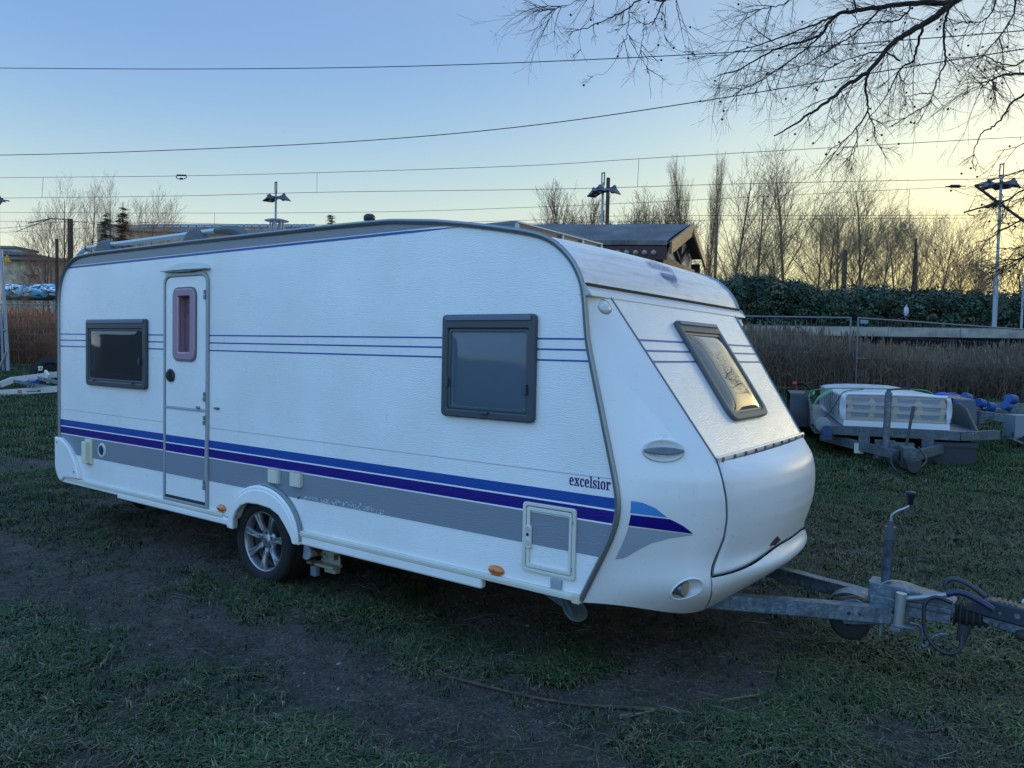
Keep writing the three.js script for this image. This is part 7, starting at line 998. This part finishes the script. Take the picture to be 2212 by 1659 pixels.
  limb([q(2330, 380, D), ...Q([[2215, 435], [2150, 480], [2110, 545], [2060, 590], [2020, 610], [1990, 670], [1978, 745], [1990, 790]], D, D - 0.3)], 0.016, 0.003, { dens: 2.4, len: 0.3, from: 0.1 });
  limb([q(2400, 200, D), ...Q([[2250, 250], [2180, 300], [2100, 290], [2030, 260], [1990, 275]], D, D)], 0.014, 0.004, { dens: 6.0, len: 0.5, from: 0.3 });
  limb([base.clone().add(V(-0.2, 4.0, 0.1)), q(2500, 700, D + 0.2), ...Q([[2300, 830], [2200, 880], [2120, 930], [2060, 960]], D, D)], 0.022, 0.004, { dens: 4.2, len: 0.42, from: 0.5 });
  limb([q(2500, 800, D), ...Q([[2300, 980], [2220, 1010], [2130, 1050], [2050, 1100], [1990, 1120]], D, D)], 0.018, 0.004, { dens: 4.2, len: 0.42, from: 0.4 });
  limb([base.clone().add(V(-0.1, 3.2, 0.1)), q(2500, 1000, D + 0.2), ...Q([[2300, 1140], [2200, 1190], [2120, 1230], [2060, 1260]], D, D)], 0.018, 0.004, { dens: 4.8, len: 0.4, from: 0.5 });
  for (let i = 0; i < 5; i++) limb(Q([[2260, 640 + i * 120], [2170, 660 + i * 118 + 30 * r()], [2080 - 40 * r(), 700 + i * 110]], D + 0.4, D), 0.008, 0.003, { dens: 4.8, len: 0.4 });
  // the tip of a higher limb hangs in at the top, left of the others
  const up0 = q(1100, -260, D), g1 = [hi, base.clone().add(V(-2.6, 8.2, -0.3)), q(1500, -480, D + 0.2), up0]; limb(g1, 0.06, 0.022, { dens: 2 });
  limb([up0, ...Q([[800, -90], [640, -20], [560, 0], [445, 0], [350, 62], [250, 106], [160, 140], [98, 146]], D, D - 0.3)], 0.018, 0.003, { dens: 4, len: 0.2, from: 0.3 });
  limb([q(700, -60, D), ...Q([[560, 0], [525, 60], [505, 100], [470, 112], [455, 120]], D, D)], 0.011, 0.004, { dens: 8, len: 0.26 }); limb(Q([[395, 28], [390, 90], [385, 150], [440, 260], [480, 330], [492, 455]], D, D - 0.1), 0.006, 0.002, { dens: 4, len: 0.24 }); limb(Q([[460, 118], [450, 200], [430, 290], [355, 405]], D, D), 0.004, 0.0015, { dens: 4, len: 0.25 }); limb(Q([[385, 160], [365, 200], [340, 260], [290, 330], [210, 352]], D, D), 0.004, 0.0015, { dens: 4, len: 0.25 });
  limb([q(600, -120, D), ...Q([[260, -40], [140, 10], [60, 40], [-20, 52]], D, D)], 0.006, 0.002, { dens: 0 }); limb(Q([[230, 0], [225, 60], [165, 150], [165, 210], [200, 290]], D, D), 0.004, 0.0015, { dens: 3, len: 0.25 }); limb(Q([[612, -10], [610, 20], [614, 48]], D, D), 0.006, 0.004, { dens: 0 });
  limb(Q([[560, 30], [555, 120], [560, 170], [600, 215], [660, 248]], D, D), 0.004, 0.0015, { dens: 4, len: 0.25 });
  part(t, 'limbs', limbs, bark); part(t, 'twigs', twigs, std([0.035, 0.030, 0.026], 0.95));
  for (const [x, y] of [[123, 69], [340, 260], [896, 20], [822, 550], [828, 511], [248, 110], [1190, 100], [1115, 455], [1240, 660], [1605, 580], [1655, 142], [1897, 137], [1670, 427], [1955, 210], [1967, 775], [1924, 800], [2146, 674], [2052, 1020], [1805, 1152], [1360, 655], [1635, 663]]) balls.push(q(x, y, D));
  const bg = new THREE.IcosahedronGeometry(0.013, 1); for (const p of balls.slice(0, 110)) { const g = bg.clone(); g.translate(p.x, p.y, p.z); part(t, 'seed_ball', g, bark); }
}
// unseen brick shed added behind the viewer's left shoulder for the rear window to mirror
{
  const shed = thing('added_brick_shed', 'unseen brown brick shed outside the picture, added for the rear side window to mirror', 'shed', V(-13.5, 0, 9.5)), br = std([0.10, 0.055, 0.035], 0.9, { map: blot });
  part(shed, 'wall', box(8, 3.6, 5, -13.5, 1.8, 9.5, 0.4), br); part(shed, 'roof', box(8.6, 0.3, 5.6, -13.5, 3.75, 9.5, 0.4), std([0.06, 0.055, 0.05], 0.9)); part(shed, 'door', box(2.2, 2.3, 0.1, -12.4, 1.15, 7.16, 0.4), std([0.05, 0.03, 0.02], 0.8));
}
renderer.render(scene, camera);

* * * * * * * * *

### Objective
Transcribe the whole listing exactly. Pictures stay out of your copy.

### Full solution
Keep writing the three.js script for this image. This is part 7, starting at line 998. This part finishes the script. Take the picture to be 2212 by 1659 pixels.
  limb([q(2330, 380, D), ...Q([[2215, 435], [2150, 480], [2110, 545], [2060, 590], [2020, 610], [1990, 670], [1978, 745], [1990, 790]], D, D - 0.3)], 0.016, 0.003, { dens: 2.4, len: 0.3, from: 0.1 });
  limb([q(2400, 200, D), ...Q([[2250, 250], [2180, 300], [2100, 290], [2030, 260], [1990, 275]], D, D)], 0.014, 0.004, { dens: 6.0, len: 0.5, from: 0.3 });
  limb([base.clone().add(V(-0.2, 4.0, 0.1)), q(2500, 700, D + 0.2), ...Q([[2300, 830], [2200, 880], [2120, 930], [2060, 960]], D, D)], 0.022, 0.004, { dens: 4.2, len: 0.42, from: 0.5 });
  limb([q(2500, 800, D), ...Q([[2300, 980], [2220, 1010], [2130, 1050], [2050, 1100], [1990, 1120]], D, D)], 0.018, 0.004, { dens: 4.2, len: 0.42, from: 0.4 });
  limb([base.clone().add(V(-0.1, 3.2, 0.1)), q(2500, 1000, D + 0.2), ...Q([[2300, 1140], [2200, 1190], [2120, 1230], [2060, 1260]], D, D)], 0.018, 0.004, { dens: 4.8, len: 0.4, from: 0.5 });
  for (let i = 0; i < 5; i++) limb(Q([[2260, 640 + i * 120], [2170, 660 + i * 118 + 30 * r()], [2080 - 40 * r(), 700 + i * 110]], D + 0.4, D), 0.008, 0.003, { dens: 4.8, len: 0.4 });
  // the tip of a higher limb hangs in at the top, left of the others
  const up0 = q(1100, -260, D), g1 = [hi, base.clone().add(V(-2.6, 8.2, -0.3)), q(1500, -480, D + 0.2), up0]; limb(g1, 0.06, 0.022, { dens: 2 });
  limb([up0, ...Q([[800, -90], [640, -20], [560, 0], [445, 0], [350, 62], [250, 106], [160, 140], [98, 146]], D, D - 0.3)], 0.018, 0.003, { dens: 4, len: 0.2, from: 0.3 });
  limb([q(700, -60, D), ...Q([[560, 0], [525, 60], [505, 100], [470, 112], [455, 120]], D, D)], 0.011, 0.004, { dens: 8, len: 0.26 }); limb(Q([[395, 28], [390, 90], [385, 150], [440, 260], [480, 330], [492, 455]], D, D - 0.1), 0.006, 0.002, { dens: 4, len: 0.24 }); limb(Q([[460, 118], [450, 200], [430, 290], [355, 405]], D, D), 0.004, 0.0015, { dens: 4, len: 0.25 }); limb(Q([[385, 160], [365, 200], [340, 260], [290, 330], [210, 352]], D, D), 0.004, 0.0015, { dens: 4, len: 0.25 });
  limb([q(600, -120, D), ...Q([[260, -40], [140, 10], [60, 40], [-20, 52]], D, D)], 0.006, 0.002, { dens: 0 }); limb(Q([[230, 0], [225, 60], [165, 150], [165, 210], [200, 290]], D, D), 0.004, 0.0015, { dens: 3, len: 0.25 }); limb(Q([[612, -10], [610, 20], [614, 48]], D, D), 0.006, 0.004, { dens: 0 });
  limb(Q([[560, 30], [555, 120], [560, 170], [600, 215], [660, 248]], D, D), 0.004, 0.0015, { dens: 4, len: 0.25 });
  part(t, 'limbs', limbs, bark); part(t, 'twigs', twigs, std([0.035, 0.030, 0.026], 0.95));
  for (const [x, y] of [[123, 69], [340, 260], [896, 20], [822, 550], [828, 511], [248, 110], [1190, 100], [1115, 455], [1240, 660], [1605, 580], [1655, 142], [1897, 137], [1670, 427], [1955, 210], [1967, 775], [1924, 800], [2146, 674], [2052, 1020], [1805, 1152], [1360, 655], [1635, 663]]) balls.push(q(x, y, D));
  const bg = new THREE.IcosahedronGeometry(0.013, 1); for (const p of balls.slice(0, 110)) { const g = bg.clone(); g.translate(p.x, p.y, p.z); part(t, 'seed_ball', g, bark); }
}
// unseen brick shed added behind the viewer's left shoulder for the rear window to mirror
{
  const shed = thing('added_brick_shed', 'unseen brown brick shed outside the picture, added for the rear side window to mirror', 'shed', V(-13.5, 0, 9.5)), br = std([0.10, 0.055, 0.035], 0.9, { map: blot });
  part(shed, 'wall', box(8, 3.6, 5, -13.5, 1.8, 9.5, 0.4), br); part(shed, 'roof', box(8.6, 0.3, 5.6, -13.5, 3.75, 9.5, 0.4), std([0.06, 0.055, 0.05], 0.9)); part(shed, 'door', box(2.2, 2.3, 0.1, -12.4, 1.15, 7.16, 0.4), std([0.05, 0.03, 0.02], 0.8));
}
renderer.render(scene, camera);